The U.S. Energy Information Administration reported average wholesale day-ahead electricity prices were higher in 2025 than in 2024 at most but not all major trading hubs in the contiguous 48 states.
The largest decrease was $14/MWh at the Mid-Columbia hub in the Northwest. The largest increase was $29/MWh in ISO-NE.
In one of its regular “Today in Energy” posts, EIA said the national average was pushed higher largely by rising prices for natural gas, the leading source by far for U.S. electricity. Average benchmark Henry Hub spot prices were 56% higher in 2025 than the historic low prices seen in 2024.
This contributed to a minor shift in generation away from natural gas: Electricity generation in the 48 states increased 93 BkWh or 2% year over year, despite 2025 being one day shorter than 2024. Natural gas generation decreased 3% (53 BkWh), while coal increased 11% (76 BkWh) and solar jumped 32% (66 BkWh) to make up the difference.
The details of the shift varied by region.
In the PJM and MISO regions, total generation rose 3% (49 BkWh) in 2025 as gas generation decreased by 24 BkWh from 2024 levels, solar increased 24 BkWh and coal increased 49 BkWh.
In Texas, demand increased 5% (22 BkWh) in 2025; the major movers were natural gas (down 6 BkWh) and solar (up 20 BkWh).

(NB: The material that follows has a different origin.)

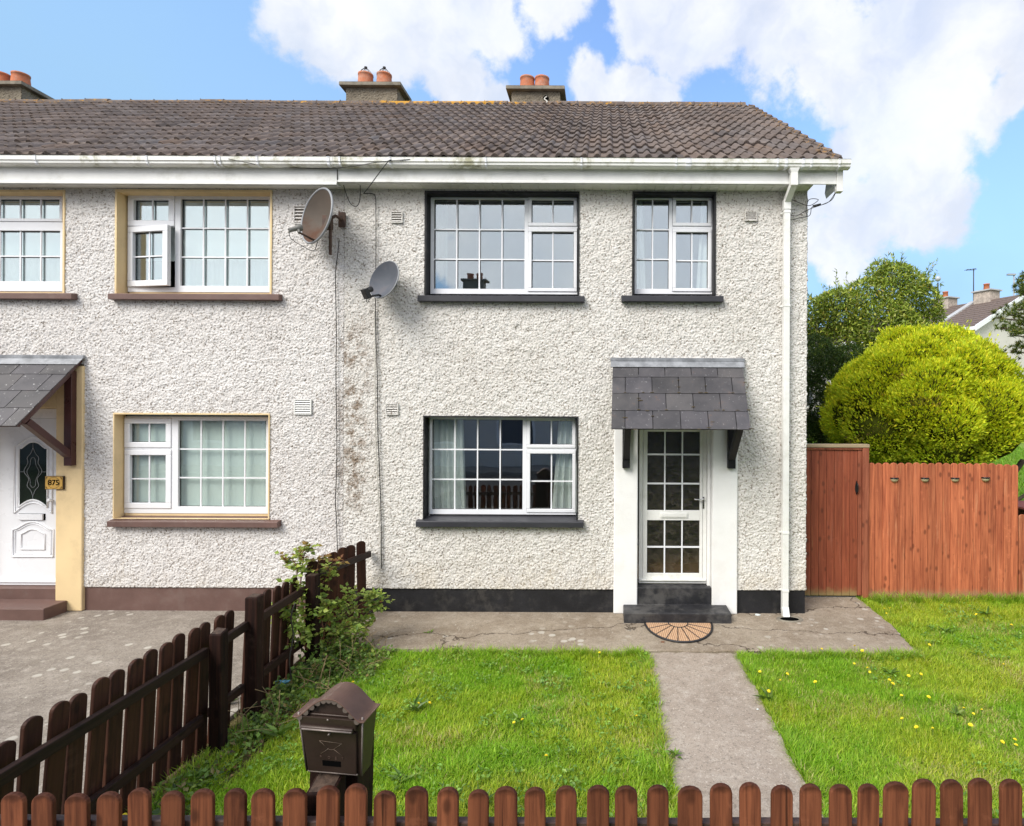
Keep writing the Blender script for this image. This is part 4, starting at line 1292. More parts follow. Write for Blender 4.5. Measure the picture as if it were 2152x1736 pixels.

In the Northwest, which saw a less severe winter in 2025 than in 2024, total generation decreased 4% (17 BkWh). Natural gas prices reached historic lows in the Northwest in 2025 amid subdued demand and ample supply from Canada, but natural gas generation nonetheless decreased 8 BkWh. Other movers were hydropower (3 BkWh higher), solar (2 BkWh higher) and nuclear (2 BkWh lower, thanks to a 65-day refueling outage).